I had lined up seminars back-to-back for nine hours straights since I had wanted to minimize commutes and I have to hold down other jobs, but unlike the other few times that term where I did that, this day I woke up sick.

So, all day I had a headache and a mild sore throat, and I was just out-of-it.

When I was going over paper outlines that students brought to class and I had to quickly analyze spontaneously, I tried like usual to think through what would be the most helpful overall process point to point out for long-term student learning, but often I just found myself staring at the student drafts and drawing a blank.

So, I just said a few things that popped into my head, while thinking to myself, "That's good enough."

At times, I almost felt like the malfeasant tenured faculty who had been on my committee, just shooting from the hip and acting authoritative, and I realized how easy it is to fall into that pattern.

I actually did feel a bit like a fake, though I also didn't care all that much, since it's not like I'm getting a living wage or am even in a career path through this job, so why should I care all that much; I'm there, I said something, it's good enough, if they want me to be conscientious, give me some respect and basic job stability and a modest income, it's not all that much.

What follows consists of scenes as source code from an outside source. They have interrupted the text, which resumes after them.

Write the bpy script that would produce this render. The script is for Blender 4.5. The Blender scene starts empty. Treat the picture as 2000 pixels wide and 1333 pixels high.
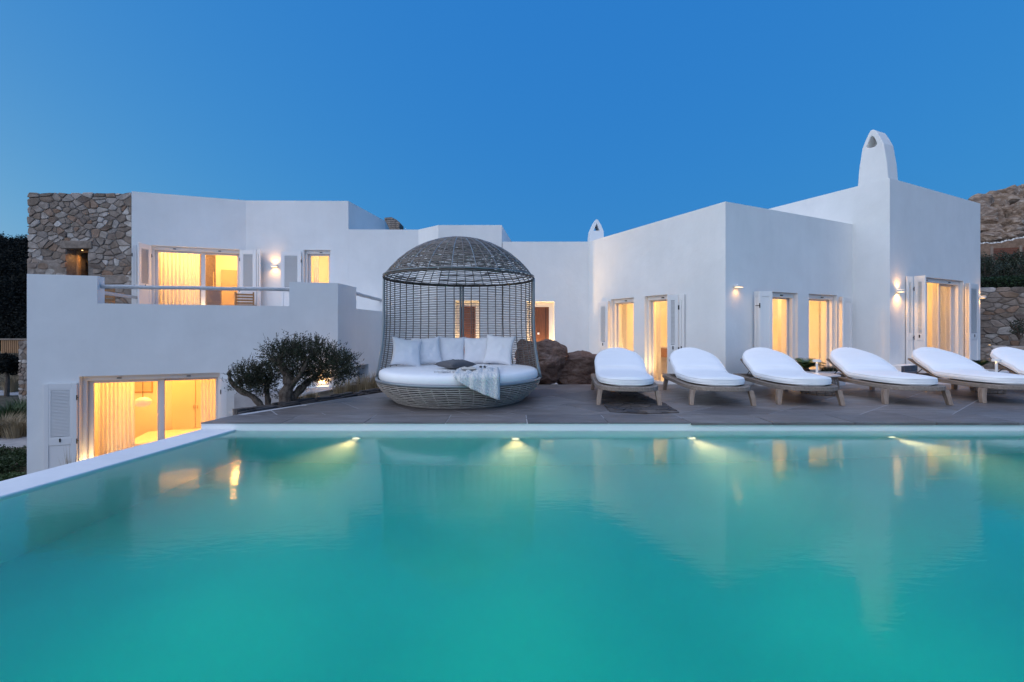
import bpy, bmesh, math, random
from mathutils import Vector, Matrix, noise
R = math.radians
random.seed(7)
SC = bpy.context.scene
COL = SC.collection

# ------------------------------------------------------------------ camera, sky, exposure
cam = bpy.data.objects.new('camera', bpy.data.cameras.new('camera'))
COL.objects.link(cam)
cam.location = (0, 0, 1.2)
cam.rotation_euler = (R(90), 0, 0)
cam.data.lens = 16.2
cam.data.sensor_width = 36
cam.data.shift_y = -0.01225
cam.data.clip_start = 0.05
cam.data.clip_end = 3000
SC.camera = cam

world = bpy.data.worlds.new('World')
SC.world = world
world.use_nodes = True
wn = world.node_tree
sky = wn.nodes.new('ShaderNodeTexSky')
sky.sky_type = 'NISHITA'
sky.sun_disc = False
sky.sun_elevation = R(2.0)
sky.sun_rotation = R(280)
sky.ozone_density = 4.0
sky.air_density = 1.0
sky.dust_density = 2.0
# dusk colour of the whole dome: the Nishita glow tinted, on an even deep blue
tint = wn.nodes.new('ShaderNodeVectorMath'); tint.operation = 'MULTIPLY_ADD'
tint.inputs[1].default_value = (0.37, 0.43, 0.11)
tint.inputs[2].default_value = (0.0265, 0.288, 1.055)
wn.links.new(sky.outputs[0], tint.inputs[0])
wn.links.new(tint.outputs[0], wn.nodes['Background'].inputs[0])
wn.nodes['Background'].inputs[1].default_value = 0.10

# the afterglow behind the camera: very soft, low and nearly colourless
sun = bpy.data.objects.new('sun', bpy.data.lights.new('sun', 'SUN'))
COL.objects.link(sun)
sun.data.energy = 0.45
sun.data.color = (0.97, 0.955, 0.96)
sun.data.angle = R(105)
sun.rotation_euler = Vector((0.60, 0.62, -0.75)).to_track_quat('-Z', 'Y').to_euler()

SC.view_settings.view_transform = 'Standard'
SC.view_settings.look = 'None'
SC.view_settings.gamma = 1
SC.view_settings.use_curve_mapping = False
SC.view_settings.exposure = 2.4
SC.render.engine = 'CYCLES'
SC.cycles.use_denoising = True
SC.cycles.max_bounces = 10
SC.cycles.diffuse_bounces = 4
SC.cycles.glossy_bounces = 4
SC.cycles.transmission_bounces = 8
SC.cycles.volume_bounces = 1
SC.cycles.transparent_max_bounces = 16
SC.cycles.sample_clamp_indirect = 3.0
SC.cycles.caustics_reflective = True
SC.cycles.caustics_refractive = True
SC.cycles.blur_glossy = 0.5

H = 1.2
FPX = 900.0
HY = 642.0

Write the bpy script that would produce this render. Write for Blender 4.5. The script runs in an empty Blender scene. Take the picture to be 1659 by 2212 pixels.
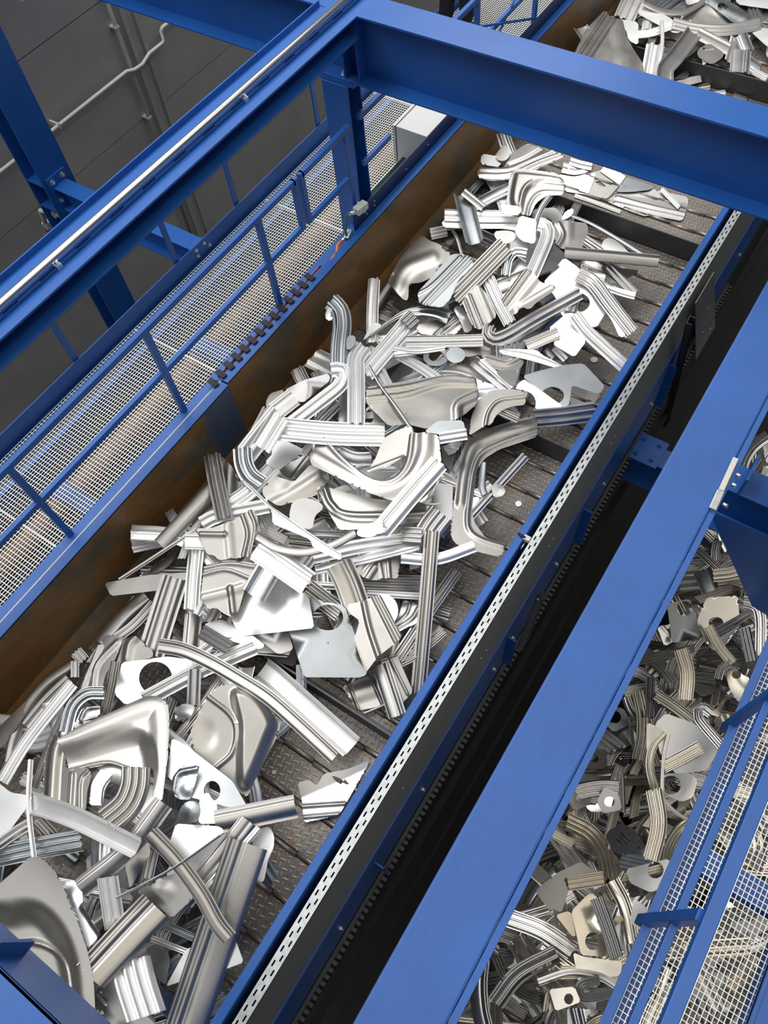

Overall, it was just *sad*.  Not at all what I signed up for, when I thought I was signing up to be an educator.

Everyone does get sick and instructors do have bad days, but this was just something else, and it was just a big let-down, a sad and quiet goodbye to over a decade of my life that I'm not all that sorry to see pass.

I'm a good teacher, too. 

But, that just doesn't matter.

It's like I've said to my mother and to various friends, "F*ck this nonsense, I have better sh*t to do with my time."

Honestly.

As I've also said, it's only sad when you think of how it might be, not in terms of how the actual job is, since it's complete and utter bullshit.

Sunday, April 1, 2018

A tale of a local bartender.

So, the one local "Wings and Rings" is sometimes called "Wings and Kings" by the (white) locals, because of all the people of color who go there.

And, the bartender there is a (young) (pretty flamboyant) (black) (gay) dude.

When I was putting in facetime in local bars the other week, then, we were chit-chatting, and he said that as (white) locals have started to sometimes go there, they've gotten kind of protective of him, and they've told him that if he ever has any problems with people, to let them know, and they'd take care of it for him.

"Have you ever had any problems?", I was like.

"No," he was like, which was kind of interesting in itself, because that means that they all assume that the neighborhood is somehow worse or more prejudiced than it is.